The Cabinet Committee on Government Purchase (CCGP) gave nod to the proposals at a meeting held with Finance Minister AHM Mustafa Kamal on Wednesday.

“Approval has been given to LNG procurement proposals from Singapore spot market to meet emergency needs for gas while keeping the long term LNG procurement contracts intact,” Kamal told reporters after the meeting.

Under one proposal, Petrobangla will procure 33.60 lakh British Thermal Unit (MMBTU) LNG from Vitol Asia Pte Ltd, Singapore under the 6th LNG cargo with a cost of around Tk 3.11bn. Cost of per unit LNG will cost around $9.3123.

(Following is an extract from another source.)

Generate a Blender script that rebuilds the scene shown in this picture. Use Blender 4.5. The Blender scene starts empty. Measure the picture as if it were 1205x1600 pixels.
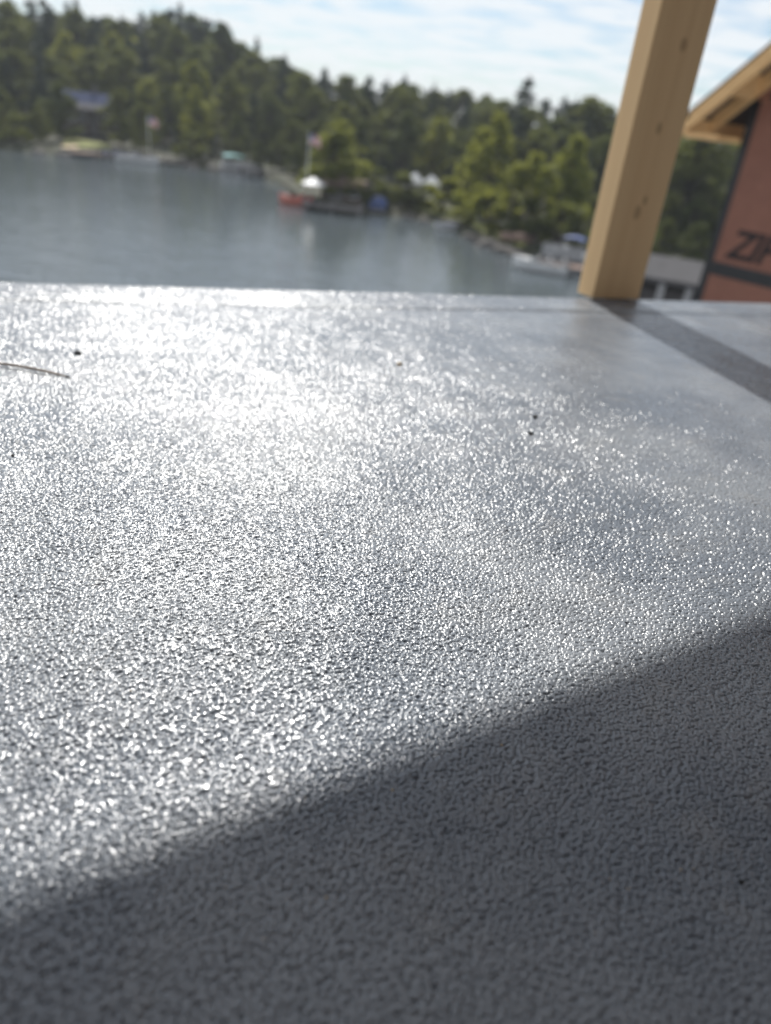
import bpy, math, random
import numpy as np
from mathutils import Vector, Matrix

scene = bpy.context.scene
C = scene.collection
random.seed(7)
rng = np.random.default_rng(7)

# ------------------------------------------------------------------ camera
PITCH, ROLL, CAM_H = 28.0, 7.0, 0.212
PW, PH, FPX = 1205.0, 1600.0, 1155.0
_p, _r = math.radians(PITCH), math.radians(ROLL)
_F = Vector((0, math.cos(_p), -math.sin(_p)))
_R0 = Vector((1, 0, 0))
_U0 = _R0.cross(_F)
_R = _R0 * math.cos(_r) + _U0 * math.sin(_r)
_U = -_R0 * math.sin(_r) + _U0 * math.cos(_r)
cam_d = bpy.data.cameras.new('camera')
cam = bpy.data.objects.new('camera', cam_d)
C.objects.link(cam)
m3 = Matrix((_R, _U, -_F)).transposed()
cam.matrix_world = Matrix.Translation((0, 0, CAM_H)) @ m3.to_4x4()
cam_d.sensor_fit = 'VERTICAL'
cam_d.sensor_height = 36.0
cam_d.lens = FPX / PH * 36.0
cam_d.clip_start = 0.01
cam_d.clip_end = 3000
cam_d.dof.use_dof = True
cam_d.dof.focus_distance = 0.375
cam_d.dof.aperture_fstop = 5.6
cam_d.dof.aperture_blades = 0
scene.camera = cam

# ------------------------------------------------------------------ sky, sun, exposure
SUN_AZ, SUN_EL = math.radians(-14.0), math.radians(46.0)     # azimuth from +Y, towards +X
world = bpy.data.worlds.new('World')
scene.world = world
world.use_nodes = True
nt = world.node_tree
for n in list(nt.nodes):
    nt.nodes.remove(n)
wout = nt.nodes.new('ShaderNodeOutputWorld')
bg = nt.nodes.new('ShaderNodeBackground')
sky = nt.nodes.new('ShaderNodeTexSky')
sky.sky_type = 'NISHITA'
sky.sun_disc = False
sky.sun_elevation = SUN_EL
sky.sun_rotation = SUN_AZ
sky.air_density = 1.0
sky.dust_density = 0.4
sky.ozone_density = 2.0
bg.inputs['Strength'].default_value = 0.072
# thin broken cloud sheet, laid out on a plane high above the lake
tc = nt.nodes.new('ShaderNodeTexCoord')
sep = nt.nodes.new('ShaderNodeSeparateXYZ')
nt.links.new(tc.outputs['Generated'], sep.inputs[0])


def wmath(op, a, b=None):
    n = nt.nodes.new('ShaderNodeMath')
    n.operation = op
    for i, v in enumerate((a, b)):
        if v is None:
            continue
        if isinstance(v, (int, float)):
            n.inputs[i].default_value = v
        else:
            nt.links.new(v, n.inputs[i])
    return n.outputs[0]


den = wmath('ADD', wmath('MAXIMUM', sep.outputs[2], 0.0), 0.12)
comb = nt.nodes.new('ShaderNodeCombineXYZ')
nt.links.new(wmath('DIVIDE', sep.outputs[0], den), comb.inputs[0])
nt.links.new(wmath('DIVIDE', sep.outputs[1], den), comb.inputs[1])
cn = nt.nodes.new('ShaderNodeTexNoise')
cn.inputs['Scale'].default_value = 2.6
cn.inputs['Detail'].default_value = 7
cn.inputs['Roughness'].default_value = 0.58
cn.inputs['Distortion'].default_value = 0.4
cmap = nt.nodes.new('ShaderNodeMapping')
cmap.inputs['Scale'].default_value = (1.0, 1.7, 1.0)
cmap.inputs['Rotation'].default_value = (0, 0, 0.25)
nt.links.new(comb.outputs[0], cmap.inputs['Vector'])
nt.links.new(cmap.outputs[0], cn.inputs['Vector'])
cr = nt.nodes.new('ShaderNodeValToRGB')
cr.color_ramp.elements[0].position = 0.31
cr.color_ramp.elements[0].color = (0, 0, 0, 1)
cr.color_ramp.elements[1].position = 0.54
cr.color_ramp.elements[1].color = (1, 1, 1, 1)
nt.links.new(cn.outputs['Fac'], cr.inputs[0])
mixc = nt.nodes.new('ShaderNodeMix')
mixc.data_type = 'RGBA'
nt.links.new(wmath('MULTIPLY', cr.outputs[0], 0.85), mixc.inputs[0])
tint = nt.nodes.new('ShaderNodeMix')          # the camera's cool white balance
tint.data_type = 'RGBA'
tint.blend_type = 'MULTIPLY'
tint.inputs[0].default_value = 1.0
nt.links.new(sky.outputs[0], tint.inputs[6])
tint.inputs[7].default_value = (0.88, 1.0, 1.1, 1)
nt.links.new(tint.outputs[2], mixc.inputs[6])
mixc.inputs[7].default_value = (10.6, 10.9, 11.1, 1)
nt.links.new(mixc.outputs[2], bg.inputs['Color'])
nt.links.new(bg.outputs[0], wout.inputs[0])

sun_dir = Vector((math.sin(SUN_AZ) * math.cos(SUN_EL), math.cos(SUN_AZ) * math.cos(SUN_EL), math.sin(SUN_EL)))
sd = bpy.data.lights.new('sun', 'SUN')
sd.energy = 4.5
sd.angle = math.radians(0.53)
sd.color = (1.0, 0.97, 0.92)
sun = bpy.data.objects.new('sun', sd)
C.objects.link(sun)
sun.rotation_euler = sun_dir.to_track_quat('Z', 'Y').to_euler()

vs = scene.view_settings
vs.view_transform = 'Standard'
vs.look = 'None'
vs.exposure = 0.32
vs.gamma = 1.0
scene.cycles.use_denoising = True
scene.cycles.feature_set = 'EXPERIMENTAL'       # adaptive dicing of the pebbled deck membrane
scene.cycles.dicing_rate = 0.8
scene.cycles.sample_clamp_direct = 6.0
scene.cycles.sample_clamp_indirect = 4.0
vs.use_curve_mapping = False


# ------------------------------------------------------------------ helpers
def ray(x, y):
    d = _F * FPX + _R * (x - PW / 2) - _U * (y - PH / 2)
    return d.normalized()


def at_z(x, y, z):
    d = ray(x, y)
    t = (z - CAM_H) / d.z
    return Vector((d.x * t, d.y * t, z))


def at_d(x, y, dist):
    d = ray(x, y)
    t = dist / math.hypot(d.x, d.y)
    return Vector((d.x * t, d.y * t, CAM_H + d.z * t))


def lerp_tab(tab, x):
    if x <= tab[0][0]:
        return tab[0][1]
    for (a, va), (b, vb) in zip(tab, tab[1:]):
        if x <= b:
            return va + (vb - va) * (x - a) / (b - a)
    return tab[-1][1]


class MB:
    """collects shapes, builds one mesh object"""

    def __init__(self):
        self.v, self.f, self.mi, self.sm = [], [], [], []

    def add(self, vs_, fs_, mi=0, smooth=False):
        o = len(self.v)
        self.v += [tuple(v) for v in vs_]
        for f in fs_:
            self.f.append(tuple(i + o for i in f))
            self.mi.append(mi)
            self.sm.append(smooth)
        return self

    def box(self, lo, hi, mi=0, M=None):
        x0, y0, z0 = lo
        x1, y1, z1 = hi
        vs_ = [Vector(c) for c in ((x0, y0, z0), (x1, y0, z0), (x1, y1, z0), (x0, y1, z0),
                                   (x0, y0, z1), (x1, y0, z1), (x1, y1, z1), (x0, y1, z1))]
        if M is not None:
            vs_ = [M @ v for v in vs_]
        return self.add(vs_, [(0, 3, 2, 1), (4, 5, 6, 7), (0, 1, 5, 4), (1, 2, 6, 5), (2, 3, 7, 6), (3, 0, 4, 7)], mi)

    def tube(self, pts, rad, n=8, mi=0, smooth=True):
        pts = [Vector(p) for p in pts]
        if not hasattr(rad, '__len__'):
            rad = [rad] * len(pts)
        vs_, fs_ = [], []
        for i, p in enumerate(pts):
            d = (pts[min(i + 1, len(pts) - 1)] - pts[max(i - 1, 0)]).normalized()
            a = d.orthogonal().normalized() if abs(d.z) > 0.9 else Vector((0, 0, 1)).cross(d).normalized()
            b = d.cross(a)
            for k in range(n):
                t = 2 * math.pi * k / n
                vs_.append(p + (a * math.cos(t) + b * math.sin(t)) * rad[i])
        for i in range(len(pts) - 1):
            for k in range(n):
                fs_.append((i * n + k, i * n + (k + 1) % n, (i + 1) * n + (k + 1) % n, (i + 1) * n + k))
        fs_.append(tuple(range(n))[::-1])
        fs_.append(tuple(range((len(pts) - 1) * n, len(pts) * n)))
        return self.add(vs_, fs_, mi, smooth)

    def loft(self, rings, mi=0, smooth=True, caps=True, closed=True):
        n = len(rings[0])
        vs_ = [v for r_ in rings for v in r_]
        fs_ = []
        for i in range(len(rings) - 1):
            for k in range(n if closed else n - 1):
                fs_.append((i * n + k, i * n + (k + 1) % n, (i + 1) * n + (k + 1) % n, (i + 1) * n + k))
        if caps:
            fs_.append(tuple(range(n))[::-1])
            fs_.append(tuple(range((len(rings) - 1) * n, len(rings) * n)))
        return self.add(vs_, fs_, mi, smooth)

    def mesh(self, name):
        me = bpy.data.meshes.new(name)
        me.from_pydata(self.v, [], self.f)
        me.polygons.foreach_set('material_index', self.mi)
        me.polygons.foreach_set('use_smooth', self.sm)
        me.update()
        return me

    def build(self, name, mats, parent=None, bevel=0.0):
        me = self.mesh(name)
        for m in (mats if isinstance(mats, (list, tuple)) else [mats]):
            me.materials.append(m)
        o = bpy.data.objects.new(name, me)
        C.objects.link(o)
        o.parent = parent
        if bevel:
            b = o.modifiers.new('edges', 'BEVEL')
            b.width = bevel
            b.segments = 2
            b.limit_method = 'ANGLE'
        return o


def tag(o, label, cat=None, group=None, kind=None):
    o['label'] = label
    if cat:
        o['category'] = cat
    if group:
        o['group'] = group
    if kind:
        o['kind'] = kind
    return o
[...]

Petrobangla will procure another 33.60 lakh MMBTU LNG from the same Singaporean company at a cost of Tk 3.13bn. In this case, per unit LNG will cost $9.3611, Cabinet Division Additional Secretary Abu Saleh Mostafa Kamal informed.

LNG price in the spot market usually remains higher than that of long-term contracts as price fluctuates frequently in the spot market, the finance minister said.

The government purchased an LNG cargo in October last at $3.88 per MMBTU cost when price was much lower in the international market.

The government cut supply of imported LNG to the national grid by more than 200 MMBTU in January after LNG price jumped.

S&P Global Platts’ Japan-Korea-Marker (JKM), which is used as a reference point for Asian spot LNG prices, rose to $28.221 per MMBTU in January for a cargo for delivery in February.

Kamal said that the government often can’t purchase LNG under the long-term contracts for which it has been trying to procure LNG from the spot market.

Petrobangla is currently supplying only 2,700mmcfd of gas against the demand for 3,500mmcfd.

In reply to a question, Kamal said that Vitol Asia Pte Ltd, Singapore is not blacklisted in Bangladesh while the government usually makes any procurement considering the interest of the country.

The finance minister also informed that the concerned ministry would be asked to look into whether the company is blacklisted in any country, adding that updates in this regard might be available in the next meeting.

The CCGP approved another proposal under which the Mazid Sons Constructions Ltd will construct a 12-storey bachelor officer’s quarters, 10-storey force barrack and 8-storey DAD mess cum MT shed at RAB headquarters with around Tk 1.92 billion under the WD-1(b) lot of the project for constructing RAB Forces headquarters.

Besides, in another proposal approved in the meeting, the joint venture of Bangla         

Builders Ltd and L JI will construct a 15-storey residential building at Sylhet district police lines with around Tk 596.3mn under the WD-3 (a) lot of the project for building nine residential towers for Bangladesh Police in different parts of the country.

Besides, the CCGP meeting approved another proposal under which the Padma Associates & Engineers Ltd (PAEL) will construct two 20-storey residential buildings for government officials at the zone-A of Azimpur government colony with over Tk 1.76 billion.

Prior to the CCGP meeting, a meeting on the Cabinet Committee on Economic Affairs was held virtually with the finance minister in the chair.

The meeting approved in principle a proposal for procuring 25 wheel excavators for pourashavas under Direct Procurement Method (DPM) by the LGED on emergency state purpose.

Besides, the Ministry of Food apprised the meeting that the revised demand for food grains in the current fiscal year (FY21) is 24,55,007 metric tons including 18,64,829 metric tons of rice and 5,90,178 metric tons of wheat.

The meeting was informed that the government would have to collect more 14,49,529 metric tons of food grains in the current fiscal year.